Custom Games
A board game built around your brand, your team, or your world.
Most organizations don’t need a generic team-building exercise. They need something that works – something that people actually want to play, that teaches what it’s supposed to teach, and that reflects the brand or vision behind it. A custom game delivers all three, and it lasts longer than a workshop, a webinar, or a branded stress ball.
What kind of game are we talking about?
Custom games aren’t just one thing:
Brand and marketing games: a game that puts your product, service, or brand in players’ hands in a way that’s genuinely entertaining rather than a thinly veiled ad.
Team-building and training games: a game that teaches soft skills, compliance topics, onboarding content, or company values through play. People retain more when they’re engaged, and they’re far more engaged when there’s a game in front of them.
Giveaways / merch / swag: something memorable that clients or partners actually keep, rather than throw away.
Educational and professional-use games: for classroom settings, conferences, workshops, or industry training where the goal is learning through doing.
Games that bring a creative world to life: authors, IP holders, and content creators who want a game that introduces new audiences to their work while rewarding existing fans.
Whatever type of custom game you’re looking at, your game is designed from scratch around your specific brief, not adapted from a template.
Case study: The Listening Path
Christine Miles had a proven methodology for teaching listening, built over years of professional workshops and documented in her book. She needed someone to turn that methodology into a board game for classroom use — one that was educational enough to be credible and fun enough that people actually wanted to play it.
We worked through the design in virtual sessions: establishing the core experience, sequencing activities to track the methodology, and making sure nothing was abstract enough to confuse a first-time player. As Christine’s team produced component drafts, we iterated on presentation and clarity at each stage. The game is now Patent Pending.
“Chris’s expertise was critical to being able to convert my vision into a game that was fun and incorporated all that is necessary to make it easy to play. I couldn’t have done it without him.”
— Christine Miles, The Listening Path
Case study: Bringing an author’s world to life
[Note: this project is in the art stage and hasn’t been officially announced — this section will be updated once it’s public.]
A full-time author with an established series commissioned a board game set in the world of their book.
The brief: a game that would serve as an introduction to the books for new readers while rewarding existing fans with recognizable details. I read the full series (some of them more than once) to get the details right, then worked with the author and their team to design a game that captured what their audience would actually enjoy.

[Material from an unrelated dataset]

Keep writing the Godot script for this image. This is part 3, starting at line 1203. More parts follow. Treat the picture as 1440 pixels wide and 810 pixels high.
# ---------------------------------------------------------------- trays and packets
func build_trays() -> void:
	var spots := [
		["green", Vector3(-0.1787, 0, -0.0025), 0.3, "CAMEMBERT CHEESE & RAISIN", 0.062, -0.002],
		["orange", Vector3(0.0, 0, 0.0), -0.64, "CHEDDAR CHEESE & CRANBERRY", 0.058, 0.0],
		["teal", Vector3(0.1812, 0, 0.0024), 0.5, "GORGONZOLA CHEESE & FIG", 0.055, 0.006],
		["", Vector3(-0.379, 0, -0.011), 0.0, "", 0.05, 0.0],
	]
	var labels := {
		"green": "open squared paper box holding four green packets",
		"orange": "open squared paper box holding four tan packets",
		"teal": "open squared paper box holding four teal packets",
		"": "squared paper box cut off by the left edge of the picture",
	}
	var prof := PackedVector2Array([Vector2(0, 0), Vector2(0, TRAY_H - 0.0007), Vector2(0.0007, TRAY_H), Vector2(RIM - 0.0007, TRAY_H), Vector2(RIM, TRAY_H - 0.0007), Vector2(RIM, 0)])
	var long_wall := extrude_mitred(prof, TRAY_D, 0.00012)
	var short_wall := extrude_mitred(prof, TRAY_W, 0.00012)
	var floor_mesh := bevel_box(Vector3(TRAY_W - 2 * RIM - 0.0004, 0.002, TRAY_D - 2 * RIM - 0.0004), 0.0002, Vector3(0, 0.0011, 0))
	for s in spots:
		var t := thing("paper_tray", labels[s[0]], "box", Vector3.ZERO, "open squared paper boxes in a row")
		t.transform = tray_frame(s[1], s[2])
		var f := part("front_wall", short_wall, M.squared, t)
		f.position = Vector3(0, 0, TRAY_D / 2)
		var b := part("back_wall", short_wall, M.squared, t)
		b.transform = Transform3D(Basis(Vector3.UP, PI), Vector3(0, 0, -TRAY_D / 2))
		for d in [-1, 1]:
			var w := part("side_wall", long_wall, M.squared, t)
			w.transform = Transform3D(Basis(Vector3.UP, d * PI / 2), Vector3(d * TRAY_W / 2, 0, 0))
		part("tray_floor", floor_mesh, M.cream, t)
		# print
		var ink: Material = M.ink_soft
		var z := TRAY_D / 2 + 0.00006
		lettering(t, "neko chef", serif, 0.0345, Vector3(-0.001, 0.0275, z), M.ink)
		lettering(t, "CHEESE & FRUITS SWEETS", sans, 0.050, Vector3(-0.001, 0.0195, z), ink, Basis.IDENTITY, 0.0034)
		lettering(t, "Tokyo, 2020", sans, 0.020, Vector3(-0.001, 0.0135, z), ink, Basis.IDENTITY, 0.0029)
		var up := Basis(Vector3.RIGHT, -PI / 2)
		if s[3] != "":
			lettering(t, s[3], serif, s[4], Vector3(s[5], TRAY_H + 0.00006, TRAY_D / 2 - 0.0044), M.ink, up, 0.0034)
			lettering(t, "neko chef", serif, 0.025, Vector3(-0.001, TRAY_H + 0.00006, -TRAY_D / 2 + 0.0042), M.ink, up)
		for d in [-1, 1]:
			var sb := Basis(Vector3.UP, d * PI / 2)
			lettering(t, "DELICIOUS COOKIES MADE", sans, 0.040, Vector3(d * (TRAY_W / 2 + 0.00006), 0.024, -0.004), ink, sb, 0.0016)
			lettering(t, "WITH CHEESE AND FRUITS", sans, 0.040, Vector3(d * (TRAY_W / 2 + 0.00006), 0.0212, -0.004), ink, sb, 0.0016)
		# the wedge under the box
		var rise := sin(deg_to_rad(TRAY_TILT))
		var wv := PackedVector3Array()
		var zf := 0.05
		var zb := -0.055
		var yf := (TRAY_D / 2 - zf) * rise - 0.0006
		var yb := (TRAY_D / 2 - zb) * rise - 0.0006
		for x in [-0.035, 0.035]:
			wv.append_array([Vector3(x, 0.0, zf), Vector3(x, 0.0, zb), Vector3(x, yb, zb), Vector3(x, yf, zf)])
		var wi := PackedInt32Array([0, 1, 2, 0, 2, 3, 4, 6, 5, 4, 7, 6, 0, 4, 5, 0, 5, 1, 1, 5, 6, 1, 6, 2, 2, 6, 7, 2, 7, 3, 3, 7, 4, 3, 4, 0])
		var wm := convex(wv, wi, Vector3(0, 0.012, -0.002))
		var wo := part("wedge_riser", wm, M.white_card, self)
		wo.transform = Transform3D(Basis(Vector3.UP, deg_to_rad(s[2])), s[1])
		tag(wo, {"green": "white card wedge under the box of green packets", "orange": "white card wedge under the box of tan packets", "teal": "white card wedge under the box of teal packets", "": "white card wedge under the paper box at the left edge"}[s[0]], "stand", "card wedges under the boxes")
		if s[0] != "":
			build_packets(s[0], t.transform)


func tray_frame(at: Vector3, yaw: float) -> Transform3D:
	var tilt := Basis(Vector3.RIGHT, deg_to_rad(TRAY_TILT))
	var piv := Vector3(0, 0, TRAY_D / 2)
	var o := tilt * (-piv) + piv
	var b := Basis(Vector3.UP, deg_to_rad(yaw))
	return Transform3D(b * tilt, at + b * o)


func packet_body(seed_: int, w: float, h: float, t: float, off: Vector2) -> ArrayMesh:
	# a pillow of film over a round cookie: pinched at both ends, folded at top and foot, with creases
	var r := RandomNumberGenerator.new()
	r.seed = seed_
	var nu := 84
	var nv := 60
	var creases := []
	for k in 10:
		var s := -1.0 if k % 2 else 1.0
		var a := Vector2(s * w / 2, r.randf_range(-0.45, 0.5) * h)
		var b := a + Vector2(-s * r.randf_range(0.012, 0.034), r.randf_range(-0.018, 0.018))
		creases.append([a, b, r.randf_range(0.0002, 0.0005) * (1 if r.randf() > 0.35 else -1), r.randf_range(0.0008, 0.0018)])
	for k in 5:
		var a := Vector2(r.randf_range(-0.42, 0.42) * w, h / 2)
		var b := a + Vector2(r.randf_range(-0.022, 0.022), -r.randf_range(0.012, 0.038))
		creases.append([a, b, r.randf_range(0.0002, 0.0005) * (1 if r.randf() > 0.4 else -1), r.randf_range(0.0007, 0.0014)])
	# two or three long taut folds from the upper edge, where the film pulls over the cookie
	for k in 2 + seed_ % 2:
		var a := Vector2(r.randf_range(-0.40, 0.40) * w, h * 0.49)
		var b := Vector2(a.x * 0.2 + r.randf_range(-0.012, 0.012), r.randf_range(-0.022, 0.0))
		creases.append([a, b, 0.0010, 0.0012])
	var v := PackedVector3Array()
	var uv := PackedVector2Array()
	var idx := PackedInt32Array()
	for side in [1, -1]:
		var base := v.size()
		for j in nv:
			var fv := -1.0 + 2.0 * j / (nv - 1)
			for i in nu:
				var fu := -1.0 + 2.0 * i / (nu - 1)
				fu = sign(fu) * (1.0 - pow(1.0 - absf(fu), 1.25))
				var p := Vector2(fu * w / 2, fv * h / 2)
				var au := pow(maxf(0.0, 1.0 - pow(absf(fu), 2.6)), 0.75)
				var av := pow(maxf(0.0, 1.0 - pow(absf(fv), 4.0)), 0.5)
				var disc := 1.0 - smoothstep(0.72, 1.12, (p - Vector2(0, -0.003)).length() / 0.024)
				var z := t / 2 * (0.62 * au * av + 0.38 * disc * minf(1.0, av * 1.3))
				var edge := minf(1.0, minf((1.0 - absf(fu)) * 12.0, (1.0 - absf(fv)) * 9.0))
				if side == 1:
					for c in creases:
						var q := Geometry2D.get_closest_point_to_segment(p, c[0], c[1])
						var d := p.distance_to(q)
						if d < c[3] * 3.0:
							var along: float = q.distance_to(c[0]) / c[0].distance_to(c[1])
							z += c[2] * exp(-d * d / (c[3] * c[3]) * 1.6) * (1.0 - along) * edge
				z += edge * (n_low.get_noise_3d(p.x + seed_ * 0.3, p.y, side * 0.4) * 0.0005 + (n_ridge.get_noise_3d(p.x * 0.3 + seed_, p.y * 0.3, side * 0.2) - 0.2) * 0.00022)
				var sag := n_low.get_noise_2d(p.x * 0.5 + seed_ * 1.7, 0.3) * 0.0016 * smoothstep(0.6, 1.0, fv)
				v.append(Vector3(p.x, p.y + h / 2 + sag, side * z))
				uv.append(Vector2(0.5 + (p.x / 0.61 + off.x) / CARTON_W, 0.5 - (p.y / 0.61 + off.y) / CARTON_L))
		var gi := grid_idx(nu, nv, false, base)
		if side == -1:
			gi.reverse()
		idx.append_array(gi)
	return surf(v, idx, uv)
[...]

A fan of the game becomes a potential fan of the books, and vice versa. That’s the value proposition for an IP-based custom game done well.
What’s included
Custom game projects are quoted individually, but the core scope typically covers:
Design and development: the game itself – mechanics, structure, rules, playtesting, and iteration until the game actually works as intended.
Art direction and illustration: if you have an existing artist or internal creative team, great. If not, I can source the right illustrator for your project and manage that relationship.
Manufacturing: I work with manufacturers experienced in board game production to produce your preferred number of copies. If you have your own manufacturing facilities or preferred supplier, that’s straightforward to accommodate.
Files and licensing: once the project is complete, the design, artwork, and components are yours. Put your name on the box. Sell it, give it away, use it in-house — the license is yours to do with as you need.
Project management: tying everything you see below together.
Pricing and timelines
Packages start at £1,000. Most projects are quoted between £3,000 and £10,000.
The final figure depends on three things:
Design scope: how complex the game is, and how much iteration is needed to get it right.
Art and illustration: how many assets need creating, and at what level of detail.
Manufacturing: how many copies you need, and what the per-unit cost works out to for your chosen format and component mix.
Ordering additional copies after delivery is straightforward once the files are ready. As you might expect, the per-unit cost drops significantly at higher quantities.
A 33–50% deposit starts work. Additional milestones can be agreed on for larger projects, with the balance due on delivery.
Lead time: from first contact to games at your door can be as short as three months for simpler projects. Most projects run around six months. You can be as involved or as hands-off as you prefer throughout.
Start with a free discovery call
Let’s sit down and have a 60-minute conversation about your project: what you want the game to do, who it’s for, what constraints you’re working within, and so on. This is your chance to ask questions, bounce ideas back and forth, and learn how it all works.
Case study: A mini-game within an existing game
Andrew Jack commissioned a mini-game for Umami Friends — the brief was to design a standalone variant using only the cards and components already in the base game. The result was an I-split-you-choose mechanism with secret set collection, built entirely around the existing art and component set.
Sometimes the most elegant solution works within constraints rather than around them.